Glades are marvellous places, and Victoria and Valley View Glades are good places to see them. Even though they occur in a variety of places in Missouri, they always feel unique, a departure from the usually timbered Ozark landscape. They invite a kind of slow progress, a constant stopping and turning to look, since glades often reveal a vista that is not possible in thick woods.

I've seen two kinds of glades, the sort underlaid by sedimentary rock like at Victoria and Valley View Glades, and the kind that occur amid granite and rhyolite outcroppings in the St. Francois Mountains. I've heard of other sorts, of chert glades and sandstone glades, but I have yet to see any of them.

Glades occur where the ground is extremely rocky and the soil very thin, and often on slopes where water runs off quickly. They seem to feature the same sort of vegetation: lichens on the rocks, grasses wherever a little soil has accumulated, cedars often in clumps, and the whole surrounded by a border of stunted hardwoods, themselves frequently covered in lichen.

And yet they're all subtly different from each other. Some have more exposed rocks, some less. Some have a lot of cedar, some have not much at all. When there's not much rock, there's not much lichen. In other places, lichen occurs in a bewildering variety of forms.

Sometimes glades are large--tens of acres--and their openness reveals expansive views. Other times they're small--the size of suburban yard--and their surrounding belt of trees creates the feel of a hidden room, or of a secluded garden. I always feel the surprise of discovery when I happen upon such a place, especially if it feels like it is rarely visited.

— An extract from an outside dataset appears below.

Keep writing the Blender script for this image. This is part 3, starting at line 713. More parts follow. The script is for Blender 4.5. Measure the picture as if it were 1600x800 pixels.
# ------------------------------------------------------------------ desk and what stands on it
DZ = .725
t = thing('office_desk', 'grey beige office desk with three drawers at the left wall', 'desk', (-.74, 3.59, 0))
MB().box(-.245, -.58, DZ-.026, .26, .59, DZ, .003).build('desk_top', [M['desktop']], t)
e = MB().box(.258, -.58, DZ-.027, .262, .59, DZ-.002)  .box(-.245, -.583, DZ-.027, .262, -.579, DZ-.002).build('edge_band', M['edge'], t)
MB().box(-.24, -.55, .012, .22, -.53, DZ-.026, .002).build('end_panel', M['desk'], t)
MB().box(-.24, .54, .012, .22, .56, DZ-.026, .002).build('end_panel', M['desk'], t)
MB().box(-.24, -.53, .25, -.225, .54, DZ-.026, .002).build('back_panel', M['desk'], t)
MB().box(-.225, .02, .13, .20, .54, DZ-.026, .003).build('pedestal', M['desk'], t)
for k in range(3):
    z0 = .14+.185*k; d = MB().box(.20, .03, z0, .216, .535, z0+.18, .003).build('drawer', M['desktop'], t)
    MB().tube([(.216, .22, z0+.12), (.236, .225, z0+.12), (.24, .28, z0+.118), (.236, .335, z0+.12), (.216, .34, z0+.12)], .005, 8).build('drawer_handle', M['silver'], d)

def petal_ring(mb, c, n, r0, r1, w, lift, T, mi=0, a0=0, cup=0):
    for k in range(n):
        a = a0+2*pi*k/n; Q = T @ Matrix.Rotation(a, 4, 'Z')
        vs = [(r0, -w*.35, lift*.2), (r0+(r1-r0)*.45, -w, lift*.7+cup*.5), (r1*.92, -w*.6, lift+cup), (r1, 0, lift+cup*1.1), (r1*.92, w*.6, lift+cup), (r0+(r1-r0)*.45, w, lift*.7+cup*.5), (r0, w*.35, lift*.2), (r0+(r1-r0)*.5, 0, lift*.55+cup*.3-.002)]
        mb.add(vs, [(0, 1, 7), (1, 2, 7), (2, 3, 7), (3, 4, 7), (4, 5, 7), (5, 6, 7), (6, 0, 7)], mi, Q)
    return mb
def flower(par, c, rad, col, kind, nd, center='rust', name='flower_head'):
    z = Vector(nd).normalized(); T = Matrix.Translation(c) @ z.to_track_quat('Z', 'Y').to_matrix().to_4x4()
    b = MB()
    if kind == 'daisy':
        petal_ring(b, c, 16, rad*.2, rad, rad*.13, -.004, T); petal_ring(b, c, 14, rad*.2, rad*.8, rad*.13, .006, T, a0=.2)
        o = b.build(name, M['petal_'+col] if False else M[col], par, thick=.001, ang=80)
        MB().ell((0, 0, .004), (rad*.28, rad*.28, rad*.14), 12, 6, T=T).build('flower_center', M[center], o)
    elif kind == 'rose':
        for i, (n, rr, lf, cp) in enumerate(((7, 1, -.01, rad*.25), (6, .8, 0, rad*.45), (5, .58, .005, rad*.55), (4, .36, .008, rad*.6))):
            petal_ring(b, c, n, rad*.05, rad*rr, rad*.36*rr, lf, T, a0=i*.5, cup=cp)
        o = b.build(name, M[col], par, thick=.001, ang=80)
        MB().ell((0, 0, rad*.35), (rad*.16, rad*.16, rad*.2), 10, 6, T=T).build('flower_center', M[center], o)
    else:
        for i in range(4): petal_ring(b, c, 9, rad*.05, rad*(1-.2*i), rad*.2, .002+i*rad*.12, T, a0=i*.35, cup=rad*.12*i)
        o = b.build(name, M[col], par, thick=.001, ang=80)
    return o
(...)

Victoria and Valley View Glades' openings are large--tens of acres, running along the hillsides, with hardwoods in the creek bottoms and hardwoods on the hilltops, fringed around with cedars. When I was there, in early January, the oaks and hickories were bare, and the cedars had taken on a reddish-brown color. The grass in the glades had gone a sere tan, and wasn't much more than ankle high. It was easy walking up through the glade, the ground smoothly sloping, free of large rocks and outcrops.

Near the top of glade, within ten yards of the hardwoods crowning the hill, I happened across a deer's day bed, an area of flattened grass about four feet square, connected to faint trail leading back to the woods. It was fine spot for a deer to rest during the day, looking down toward where people would come from. Deer seem to like spots like this, places where they can lie down out of the wind, and yet still see trouble before it gets to them.

I often end up at deer day beds. When I backpack, I sometimes find myself camping by them. Perhaps I like the same things the deer do, the combination of shelter and openness. Still, I'm always surprised when a deer walks up to my camp, almost as surprised as it is.